In Sucker, 1997, lunar bubbles mottled in forest green and deep sea-blue hover while clusters of wobbly round or elliptical rings bump up against each other. One part of the painting is rubbed down and worn so as to smudge the paint layers. Gabbiani’s facture looks simultaneously ancient and futuristic, as if someone in stardate 2500 were researching the work of Robert Ryman and Cy Twombly. Abandoning organic curves, Unsure, 1998, investigates three cartographic grids of blue and black that appear through a painting plane that almost pulses from the subtle processes that give rise to its diaphanous cloud-blue sheen. Bits of the grids, little squarish units, break off into the expanse; some rush to the edge. Computer graphics and digital imaging of demographic data would seem to have inspired Gabbiani’s most rambunctious work, No Dream, 1998: a structure of various sizes of circles, rectangles, and squares cut from thick metal slabs (with a few thin, flat pieces), some freestanding on the floor, the accumulating shapes beginning to mimic the systems of periwinkle and darker grids—like the outlines of city sections on road maps—on their white surfaces.
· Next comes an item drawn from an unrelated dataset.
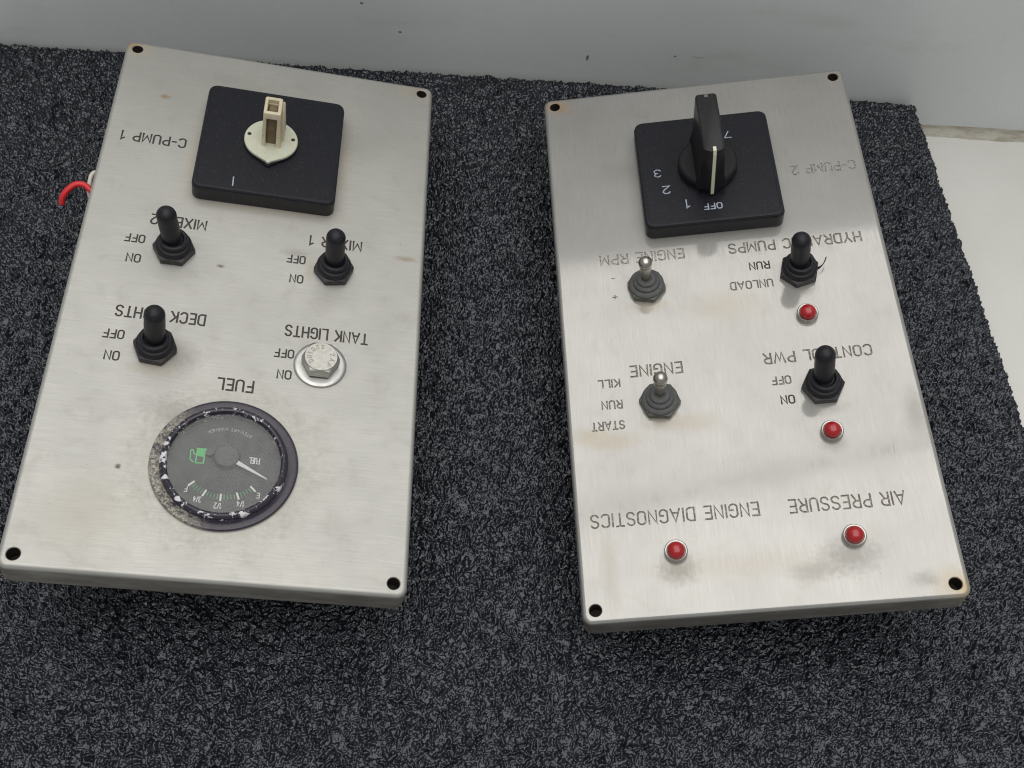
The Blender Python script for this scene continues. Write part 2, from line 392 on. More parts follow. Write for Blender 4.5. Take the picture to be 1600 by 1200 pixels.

Gabbiani’s smaller works resolve themselves more successfully than her larger ones; whatever their charms and necessary ambition, at a larger scale the paintings lose elements of her fabulous intensity. And yet the largest work in the show, Up Side Up, 1998, was also one of the most enthralling, so perhaps she already knows that one solution might be to go even larger. Jettisoning aluminum for three panels of door skin hung with space between them, Up Side Up retains the wonder of her scratching and rubbing and searching but expands it, well, astronomically, creating a kind of map of consciousness by linking the lines and erasures of line between things in any space at all.
Gabbiani picks at the surface of painting as if it were a scab that, once gone, would reveal the sky and who knows what other realm.